The Rev. H. Drake thought they should print the card and circulate it as a sort of missionary propaganda, where bells were not properly looked after. The reason why it seemed so long was because two different cards were read, and, therefore, a good deal appeared twice over; when they were boiled down he did not think the card would be found at all long. Since the last meeting of the Council several cases had come before his notice where bells had been clocked, and some destroyed as a result. They ought to let people know that that sort of thing was wrong. It ought to be known in every tower in the kingdom, and, therefore, they should make reference to it on the card. They ought also to have a reference to the local association so that people might know to whom to refer when bells needed overhauling, or when it was proposed to add to them. He was willing to defray the cost of the card if it would go forward in the way suggested (applause).

The proposal to adopt the ‘instructions’ as the basis of a card for hanging in the belfry was carried, and the Rev. H. Drake’s offer was accepted with thanks.


The next meeting of the Council will be held in London, and it was resolved to apply to the Dean of Westminster for the use of the Jerusalem Chamber at the Abbey.


Mr. W. A. Cave called attention to the decision of the Council that peals on eight bells and over should consist of one method. Last year, he said, there was a peal rung, consisting of Little Bob and Plain Bob spliced, and it had been included in the Analysis. He contended that it should not be recognised by the Council as a peal.

The Rev. H. Law James urged that the motion by the Rev. C. D. P. Davies, which they had already carried, covered the point.

No action was taken.


Mr. C. T. Coles said before the Council separated he thought they should pass a vote of congratulation to the College Youths upon the masterful performance on the preceding day at Southwark, As one of the listeners, he could say it was most excellent ringing and he thought they could say it was the most wonderful performance ever accomplished in Stedman Cinques.

Mr. W. Willson said he had great pleasure in seconding. He had never heard such striking on twelve bells in his life. It was a gigantic undertaking, and commanded the admiration of all men (hear, hear).

The motion was carried by acclamation.

The President proposed a vote of thanks to the Dean and Chapter for permitting the Council to meet in the Chapter House, and he was sure he was voicing the views of the Council when he said that at no place during the last 30 years of their meetings had they ever received such a welcome, and had such excellent arrangements made for them as had been made by the Salisbury Diocesan Guild (applause). The remembrance of the drive they had on the previous day, the ringing they had, and the nice fellowship would remain a memory with them all their lives. For these excellent arrangements they had specially to thank Major D’Aeth, the Rev. F. Ll. Edwards, Mr. Harvey Beams and Mr. Stewart.

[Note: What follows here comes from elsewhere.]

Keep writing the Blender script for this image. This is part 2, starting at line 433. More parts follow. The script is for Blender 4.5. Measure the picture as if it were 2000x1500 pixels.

The motion having been carried, Major D’Aeth replied, and said it had been a great privilege to have the meetings of the Central Council in that beautiful cathedral. He believed it would do a great deal for the art of ringing in that large and scattered diocese. It would show the clergy, who did not visit them very often, that the church bell ringers were a body of churchmen before they were ringers.

Mr. Beams, who also replied, said Mr. Edwards and Major D’Aeth did most of the work, he (Mr. Beams) had only been the ‘ginger.’ He saw that they did it (laughter).

The Rev. F. Ll. Edwards also responded, and the meeting terminated with a vote of thanks to the president for presiding, proposed by Canon Baker.


The members were entertained to tea at the Church House by Archdeacon and Mrs. Carpenter, to whom the President proposed a cordial vote of thanks.

A party was afterwards conducted round the Cathedral, and later in the evening a social gathering was held at the Cathedral Hotel, a company of about 70 being present. In addition to being welcomed by the officers of the Salisbury Diocesan Guild, their patron, the Earl of Shaftesbury, was also present. The Rev F. Ll. Edwards, presented the president, the honorary secretary, and one or two of the leading ringers, to his lordship, who then extended his good wishes and a hearty welcome to the visitors. He said that he feared he knew little of the actual science of ringing, to which consequently he would not refer, but he knew that many famous ringers were present, and he offered all a hearty welcome. He pointed out that change ringing was both an art and a science, and it was important for good ringing that there should be knowledge and enthusiasm. He felt that it was an excellent thing (from many points of view) for lads and young men to take up, including as it did the rudiments and discipline of good citizenship. He referred to the importance of experienced ringers going from parish to parish to help those affiliated to the Guild. In reference to their meeting in the Chapter House, he said that he felt they must have been deeply impressed by the beauty of the Cathedral. He hoped they had all enjoyed their sojourn, and would carry away a lasting and happy impression of their visit.

Canon Coleridge, in reply, said they had never had extended to them such a wonderful reception as that which they had met with at Salisbury. He referred to the very kind way in which they had been received at other meetings in previous years, and particularly to the last meeting in London, when the Dean of Westminster received them on the occasion of service at the grave of the Unknown Warrior. Though they had thus in the past been received by high dignitaries of the church, never before had they been welcomed as here in Salisbury, where they found the Dean, the Archdeacon of Sarum and the Bishop, who had each addressed words of welcome to the Council that morning. But in addition to the Lords Spiritual, they had that evening the special distinction also of being welcomed by a representative of the Lords Temporal. He assured the Earl of Shaftesbury, upon behalf of the 40,000 ringers of England, of whom they had many of the elite present, of their sincere appreciation of his kindness in coming there, to grace by his presence their meeting that evening, and in their name he thanked him most heartily for welcoming them.

During the evening a course of Grandsire Caters was rung on handbells, and his lordship, who was found to have an excellent tenor voice, sang some charming ballads. The Rev. C. W. O. Jenkyn also gave a humorous song, and in response to a general request the president gave one of his humorous tales. The evening will be long remembered by all present as a very happy and enjoyable one.